Die Biografien der Gerechten aus Österreich sind darüber hinaus in einem überdimensional großen Folianten, der in der Ausstellung aufliegt, angeführt. Ein Teil dieser Personen wurde für ihre Hilfe verurteilt und noch während der Naziherrschaft ermordet. Wie tief die Trauer auch heute noch in ihren Familien verankert ist, zeigte eine kleine Geste eines Besuchers am Eröffnungsabend. Er legte seine Hand sanft auf das Foto eines Gerechten, der im Buch der Österreicherinnen und Österreicher verewigt wurde und hielt für einige Augenblicke in einem verinnerlichten Gedenken inne.
„Wer einem Menschen das Leben rettet, rettet die ganze Welt“ ist im Eingangstext zur Ausstellung zu lesen. Es ist jener Talmudspruch, der im Ring eingraviert wurde, den Oskar Schindler von den Juden erhalten hatte, die den Nazihorror überlebt hatten.
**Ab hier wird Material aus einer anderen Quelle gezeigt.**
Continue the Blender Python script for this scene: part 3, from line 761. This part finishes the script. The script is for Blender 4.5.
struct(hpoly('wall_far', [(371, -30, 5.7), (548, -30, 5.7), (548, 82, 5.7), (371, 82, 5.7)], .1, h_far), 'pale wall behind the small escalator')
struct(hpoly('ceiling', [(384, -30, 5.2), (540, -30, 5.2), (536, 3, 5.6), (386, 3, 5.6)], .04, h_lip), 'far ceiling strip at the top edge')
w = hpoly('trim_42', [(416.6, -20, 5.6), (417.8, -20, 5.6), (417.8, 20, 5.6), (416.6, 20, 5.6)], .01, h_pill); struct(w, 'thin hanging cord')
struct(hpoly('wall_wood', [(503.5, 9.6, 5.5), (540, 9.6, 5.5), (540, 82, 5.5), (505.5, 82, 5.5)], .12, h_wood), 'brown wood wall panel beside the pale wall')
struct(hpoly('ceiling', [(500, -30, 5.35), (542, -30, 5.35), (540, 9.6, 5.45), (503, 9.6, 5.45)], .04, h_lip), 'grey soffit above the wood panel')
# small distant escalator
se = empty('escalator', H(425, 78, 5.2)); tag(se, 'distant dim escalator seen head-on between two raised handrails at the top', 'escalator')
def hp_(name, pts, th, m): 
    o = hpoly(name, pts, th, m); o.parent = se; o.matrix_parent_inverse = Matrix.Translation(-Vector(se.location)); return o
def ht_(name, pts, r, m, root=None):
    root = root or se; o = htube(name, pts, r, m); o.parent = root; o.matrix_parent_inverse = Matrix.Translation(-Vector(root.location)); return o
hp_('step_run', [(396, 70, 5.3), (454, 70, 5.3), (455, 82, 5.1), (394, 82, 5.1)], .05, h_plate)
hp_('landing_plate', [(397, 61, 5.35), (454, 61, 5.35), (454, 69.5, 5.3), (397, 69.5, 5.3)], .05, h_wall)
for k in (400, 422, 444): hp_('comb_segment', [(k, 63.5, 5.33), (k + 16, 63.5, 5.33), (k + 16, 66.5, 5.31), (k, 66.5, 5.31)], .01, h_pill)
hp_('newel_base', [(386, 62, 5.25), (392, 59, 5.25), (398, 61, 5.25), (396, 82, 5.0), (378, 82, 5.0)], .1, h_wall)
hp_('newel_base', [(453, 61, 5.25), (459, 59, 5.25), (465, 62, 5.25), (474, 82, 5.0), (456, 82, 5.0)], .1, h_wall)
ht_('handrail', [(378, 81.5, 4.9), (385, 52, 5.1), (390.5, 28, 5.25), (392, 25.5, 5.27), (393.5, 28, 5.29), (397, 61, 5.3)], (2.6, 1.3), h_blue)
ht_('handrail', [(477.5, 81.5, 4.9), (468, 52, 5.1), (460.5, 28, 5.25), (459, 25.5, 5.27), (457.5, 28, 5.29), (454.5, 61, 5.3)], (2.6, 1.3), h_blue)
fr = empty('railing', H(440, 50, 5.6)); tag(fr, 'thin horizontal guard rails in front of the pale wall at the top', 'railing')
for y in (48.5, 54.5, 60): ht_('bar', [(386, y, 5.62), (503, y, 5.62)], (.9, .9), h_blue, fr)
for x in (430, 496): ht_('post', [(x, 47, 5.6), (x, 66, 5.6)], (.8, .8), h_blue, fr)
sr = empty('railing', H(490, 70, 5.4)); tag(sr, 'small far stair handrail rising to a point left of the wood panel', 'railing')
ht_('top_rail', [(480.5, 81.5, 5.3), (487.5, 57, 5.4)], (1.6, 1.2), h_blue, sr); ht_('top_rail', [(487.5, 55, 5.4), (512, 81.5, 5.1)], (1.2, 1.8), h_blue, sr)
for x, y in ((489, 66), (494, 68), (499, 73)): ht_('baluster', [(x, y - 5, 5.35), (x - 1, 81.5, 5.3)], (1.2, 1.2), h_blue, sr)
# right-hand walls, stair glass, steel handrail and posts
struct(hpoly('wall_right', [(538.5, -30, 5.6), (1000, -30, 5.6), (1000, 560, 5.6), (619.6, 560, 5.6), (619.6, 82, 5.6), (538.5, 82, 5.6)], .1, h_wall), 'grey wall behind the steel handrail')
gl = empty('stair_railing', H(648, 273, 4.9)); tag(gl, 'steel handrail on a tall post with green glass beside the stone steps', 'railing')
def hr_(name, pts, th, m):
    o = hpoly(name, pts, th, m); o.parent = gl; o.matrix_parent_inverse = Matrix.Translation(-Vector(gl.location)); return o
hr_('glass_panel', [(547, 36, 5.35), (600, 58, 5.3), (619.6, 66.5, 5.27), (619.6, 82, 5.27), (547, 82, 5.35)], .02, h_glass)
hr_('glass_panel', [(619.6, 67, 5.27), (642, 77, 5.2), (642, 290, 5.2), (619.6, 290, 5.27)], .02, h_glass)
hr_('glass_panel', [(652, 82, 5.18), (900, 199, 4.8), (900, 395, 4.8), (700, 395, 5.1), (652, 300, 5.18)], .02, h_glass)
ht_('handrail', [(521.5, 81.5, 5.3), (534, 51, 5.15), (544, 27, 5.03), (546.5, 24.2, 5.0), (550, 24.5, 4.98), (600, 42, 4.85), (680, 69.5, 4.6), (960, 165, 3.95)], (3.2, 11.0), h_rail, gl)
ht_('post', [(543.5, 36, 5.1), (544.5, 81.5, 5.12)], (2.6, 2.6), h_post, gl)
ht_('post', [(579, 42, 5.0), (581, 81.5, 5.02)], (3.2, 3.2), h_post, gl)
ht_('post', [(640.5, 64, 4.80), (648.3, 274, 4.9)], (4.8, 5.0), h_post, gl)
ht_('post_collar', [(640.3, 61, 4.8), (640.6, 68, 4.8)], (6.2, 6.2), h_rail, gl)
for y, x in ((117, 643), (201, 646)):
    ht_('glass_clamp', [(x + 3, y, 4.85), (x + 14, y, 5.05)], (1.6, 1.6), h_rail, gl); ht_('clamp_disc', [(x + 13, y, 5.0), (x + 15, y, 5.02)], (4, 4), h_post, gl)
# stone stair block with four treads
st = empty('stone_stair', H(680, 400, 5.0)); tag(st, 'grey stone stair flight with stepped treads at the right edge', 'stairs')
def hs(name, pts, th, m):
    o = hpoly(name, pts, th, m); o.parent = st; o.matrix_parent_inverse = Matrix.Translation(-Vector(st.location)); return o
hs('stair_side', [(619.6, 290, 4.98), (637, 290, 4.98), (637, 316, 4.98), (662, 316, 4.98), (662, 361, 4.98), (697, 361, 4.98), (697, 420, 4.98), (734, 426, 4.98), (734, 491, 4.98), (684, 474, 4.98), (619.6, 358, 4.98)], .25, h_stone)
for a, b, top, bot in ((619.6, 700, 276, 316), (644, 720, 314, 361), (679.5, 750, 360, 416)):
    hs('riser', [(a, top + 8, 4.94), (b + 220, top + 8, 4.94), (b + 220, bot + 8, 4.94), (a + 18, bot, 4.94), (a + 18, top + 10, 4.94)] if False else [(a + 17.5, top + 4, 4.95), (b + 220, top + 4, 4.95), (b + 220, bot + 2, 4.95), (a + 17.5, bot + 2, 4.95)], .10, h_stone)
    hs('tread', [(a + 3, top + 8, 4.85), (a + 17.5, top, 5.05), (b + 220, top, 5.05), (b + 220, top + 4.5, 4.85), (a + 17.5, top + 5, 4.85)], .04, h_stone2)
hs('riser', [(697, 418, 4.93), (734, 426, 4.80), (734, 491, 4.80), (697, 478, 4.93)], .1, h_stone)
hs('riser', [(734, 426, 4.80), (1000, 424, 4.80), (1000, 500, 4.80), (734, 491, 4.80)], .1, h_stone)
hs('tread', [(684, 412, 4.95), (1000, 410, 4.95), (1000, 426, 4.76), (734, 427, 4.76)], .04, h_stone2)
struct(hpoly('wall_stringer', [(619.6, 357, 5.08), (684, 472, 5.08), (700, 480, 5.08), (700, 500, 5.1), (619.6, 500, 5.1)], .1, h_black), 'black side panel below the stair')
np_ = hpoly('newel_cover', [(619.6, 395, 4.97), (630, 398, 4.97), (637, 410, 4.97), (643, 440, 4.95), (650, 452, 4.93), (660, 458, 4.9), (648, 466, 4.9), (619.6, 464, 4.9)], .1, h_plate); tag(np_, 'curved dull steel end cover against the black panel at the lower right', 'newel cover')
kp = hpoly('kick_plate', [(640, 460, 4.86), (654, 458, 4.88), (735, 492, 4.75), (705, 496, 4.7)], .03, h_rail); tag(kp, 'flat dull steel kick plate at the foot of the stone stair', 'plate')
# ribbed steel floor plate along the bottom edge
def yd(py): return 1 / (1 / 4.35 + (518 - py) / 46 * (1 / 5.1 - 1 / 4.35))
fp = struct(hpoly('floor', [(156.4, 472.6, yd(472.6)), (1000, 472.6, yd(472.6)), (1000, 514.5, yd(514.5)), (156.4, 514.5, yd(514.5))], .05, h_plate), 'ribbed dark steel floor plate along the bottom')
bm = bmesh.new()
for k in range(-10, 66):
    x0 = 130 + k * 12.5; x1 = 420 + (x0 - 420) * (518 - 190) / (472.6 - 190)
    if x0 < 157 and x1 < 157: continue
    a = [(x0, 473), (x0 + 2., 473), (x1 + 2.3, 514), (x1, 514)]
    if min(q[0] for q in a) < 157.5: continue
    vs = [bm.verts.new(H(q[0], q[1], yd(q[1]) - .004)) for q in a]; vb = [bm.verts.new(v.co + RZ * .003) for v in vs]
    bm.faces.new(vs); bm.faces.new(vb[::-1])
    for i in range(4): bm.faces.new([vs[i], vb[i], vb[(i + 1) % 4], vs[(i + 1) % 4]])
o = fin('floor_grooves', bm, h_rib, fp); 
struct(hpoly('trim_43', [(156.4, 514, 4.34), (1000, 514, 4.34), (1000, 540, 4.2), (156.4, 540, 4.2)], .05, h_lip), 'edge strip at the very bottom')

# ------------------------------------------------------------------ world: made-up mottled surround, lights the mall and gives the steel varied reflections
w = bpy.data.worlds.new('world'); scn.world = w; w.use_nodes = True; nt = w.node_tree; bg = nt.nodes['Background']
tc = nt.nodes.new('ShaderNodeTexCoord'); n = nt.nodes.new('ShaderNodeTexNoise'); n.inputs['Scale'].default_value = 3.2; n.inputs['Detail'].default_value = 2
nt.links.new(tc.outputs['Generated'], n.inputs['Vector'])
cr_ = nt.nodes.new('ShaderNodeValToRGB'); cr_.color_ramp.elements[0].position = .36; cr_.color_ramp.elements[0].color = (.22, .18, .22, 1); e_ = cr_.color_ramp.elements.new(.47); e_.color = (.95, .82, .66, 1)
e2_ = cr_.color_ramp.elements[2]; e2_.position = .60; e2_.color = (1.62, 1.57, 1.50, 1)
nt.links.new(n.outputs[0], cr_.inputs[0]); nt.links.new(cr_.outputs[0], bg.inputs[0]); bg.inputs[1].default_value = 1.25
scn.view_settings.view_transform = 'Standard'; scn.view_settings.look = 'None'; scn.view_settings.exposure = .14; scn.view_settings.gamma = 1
Um Leben zu retten, braucht es aber Courage. Eine Courage, von der wir Nachgeborenen nicht wissen, ob wir sie zu jener Zeit tatsächlich aufgebracht hätten. Was wir aber machen können, ist, heute gegen jene Ungerechtigkeiten anzukämpfen, die seitens der Gesellschaft und der Politik rund um uns tagtäglich geschehen. Auf die Frage, was denn die heute 86-jährige Angelica Bäumer an ihre Mitmenschen von ihrer Erfahrung weitergeben möchte, antwortete sie ohne zu zögern: „Helfen Sie den jungen, männlichen Flüchtlingen, die ihr Land ohne ihre Familien verlassen mussten. Unterstützen sie jene Familien, die alles zurücklassen mussten und nun, ihrer Sprache beraubt, in einem fremden Land wohnen, in dem sie auf die Hilfe der Bevölkerung angewiesen sind.“
Es ist eine Mahnung, die beschämt. Denn eine Gesellschaft wie unsere, die in einem Land lebt, welches 2017 im Ranking der reichsten Länder der Welt Platz 16 einnahm und dessen politische Führung vehement darauf drängt, die Integration in den Schulen zurückzufahren, Flüchtlinge „konzentriert“ zusammenzufassen und ihnen die Mindestsicherung zu kürzen, ist auf dem besten Weg, sich in eine Richtung zu entwickeln, in der Widerstand gegen die Mächtigen und das Eintreten für die Schwächsten der Schwachen wieder zur Courage mutiert.
Die Ausstellung „Die Gerechten. Courage ist eine Frage der Entscheidung“ läuft nur bis inklusive 31.3. Das Volkskundemuseum hat in dieser Zeit seine Öffnungszeiten verlängert und bietet allen Besuchenden zu dieser Ausstellung einen Gratis-Eintritt an. Ein umfangreiches Vermittlungsprogramm für Schulklassen und Gruppen, sowie öffentliche Führungen ergänzen die Ausstellung.